Howard needs to keep his tuxedo handy. He will be a part of the Illinois gala in June, the induction ceremony at State Farm Center on Sept. 22 and the College Football Hall of Fame ceremony in December.

"I've got to make sure I can fit in it," Howard said.

The call from Whitman was an early birthday present for Howard, who turns 46 on Sunday.

"I don't need anything else," Howard said.

Darrin Fletcher becomes the second baseball player honored. He follows Lou Boudreau, who was part of the first class.

"It's a big deal, big honor," Fletcher said. "A lot of great names on that list."

He wasn't expecting the call this soon.

"I told Josh, 'Maybe they'd eventually get down to me at some point,'" he said.

Fletcher is thrilled to part of the class.

"Having Lou on there and Kendall and Dana Howard and Jim Grabowski, it's a nice list," Fletcher said. "It's some cool names and should be a nice party in Chicago."

The Oakwood product has long, strong roots in Illinois baseball. His dad, Tom, and son, Casey, played at the school.

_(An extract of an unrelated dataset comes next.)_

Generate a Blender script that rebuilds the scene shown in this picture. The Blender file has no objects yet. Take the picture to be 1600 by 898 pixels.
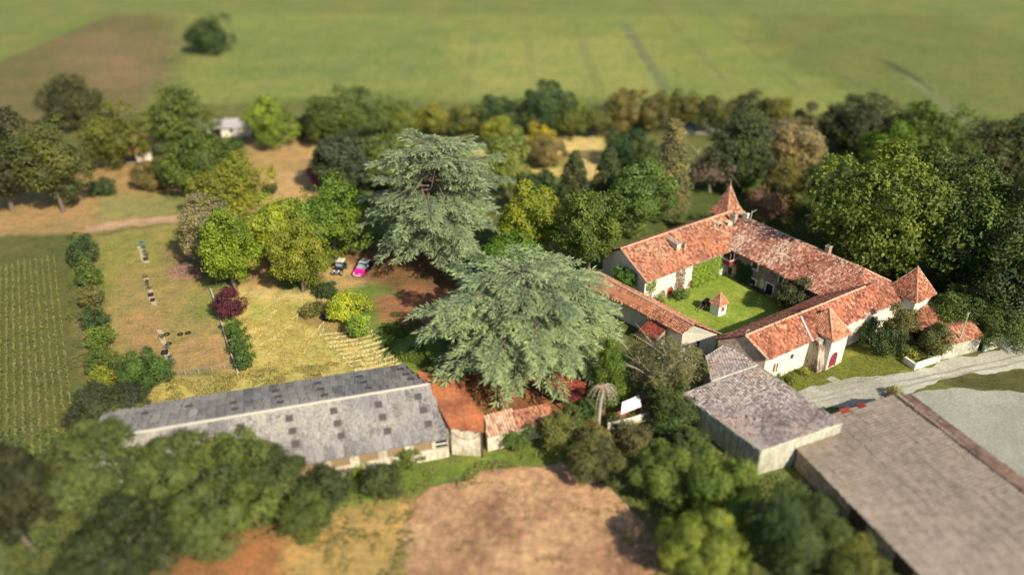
import bpy, math, random
import numpy as np
from mathutils import Vector, Matrix

# ------------------------------------------------------------------ camera, sky, sun, exposure
F_PX, PITCH, CAM_H = 1200.0, math.radians(30), 70.0
scene = bpy.context.scene
cam_data = bpy.data.cameras.new('camera')
cam = bpy.data.objects.new('camera', cam_data)
scene.collection.objects.link(cam)
cam.location = (0, 0, CAM_H)
cam.rotation_euler = (math.radians(90) - PITCH, 0, 0)
cam_data.sensor_width = 36
cam_data.lens = F_PX / 1600 * 36
cam_data.clip_start = 1
cam_data.clip_end = 6000
cam_data.dof.use_dof = True
cam_data.dof.focus_distance = 123.0
cam_data.dof.aperture_fstop = cam_data.lens / 1000 / 1.75
scene.camera = cam

SUN_AZ, SUN_EL = math.radians(-52), math.radians(38)
world = bpy.data.worlds.new('World')
scene.world = world
world.use_nodes = True
wn = world.node_tree
sky = wn.nodes.new('ShaderNodeTexSky')
sky.sky_type = 'NISHITA'
sky.sun_disc = False
sky.sun_elevation = SUN_EL
sky.sun_rotation = math.radians(90) - SUN_AZ
bg = wn.nodes['Background']
wn.links.new(sky.outputs[0], bg.inputs[0])
bg.inputs[1].default_value = 0.105
sun_data = bpy.data.lights.new('sun', 'SUN')
sun_data.energy = 5.0
sun_data.angle = math.radians(0.6)
sun_data.color = (1.0, 0.90, 0.72)
sun = bpy.data.objects.new('sun', sun_data)
scene.collection.objects.link(sun)
sdir = Vector((math.cos(SUN_EL) * math.cos(SUN_AZ), math.cos(SUN_EL) * math.sin(SUN_AZ), math.sin(SUN_EL)))
sun.rotation_euler = sdir.to_track_quat('Z', 'Y').to_euler()
scene.view_settings.view_transform = 'Standard'
scene.view_settings.look = 'None'
scene.view_settings.exposure = 0.38
scene.view_settings.gamma = 1
scene.cycles.max_bounces = 6
scene.cycles.transparent_max_bounces = 6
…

"I've loved this university since I was a boy," Fletcher said. "If there was a Hall of Fame I could make, this would be the one that I would want to make."

Coming out of high school as an underrated player, Fletcher was looking for an opportunity.

"Illinois gave me a chance," Fletcher said. "I was a small-town kid in rural Vermilion County. It's easy to be overlooked, but Illinois gave me a chance."

Fletcher, 51, will have a sizable cheering section at the induction ceremonies.

"It will be a good time," Fletcher said.

In the coming years, Fletcher hopes to be joined in the hall by another Vermilion County star, pitcher Jason Anderson.

"He had a very good collegiate career here," Fletcher said.

Dave Downey, a three-time team MVP in men's basketball, left Illinois as the school's carer leader in points and rebounds. He was a major contributor.

He is one of five from basketball being honored, along with Henson, Gill, Chuck Carney and John "Red" Kerr.

"I'm in good company," Downey said. "These are some of the best players and best folks we've had around here. And not just the basketball ones."

Entering the Hall the same year as Henson adds to the honor.

"Lou was certainly one of the unique Hall of Famers for this place," Downey said, "and I'm honored to be a part of it."

Downey, 76, attended both Hall of Fame ceremonies the first year.

"I thought it was handled extremely well," Downey said. "I think it will be a great ceremony."

When he started his career at Illinois, Downey never dreamed he would someday be considered among the school's athletic elite.

"It's definitely a bonus for me when you think about my background." Downey said. "My dad couldn't read or write. When I came over here, I was just wanting to make sure I could get through school and maybe play some."

Downey established lifetime friendships in college with teammates Bill Small and Bill Burwell.

"We did what we set out to do: We won a Big Ten championship," Downey said. "And all three of us have lived useful lives. It was a good program for us."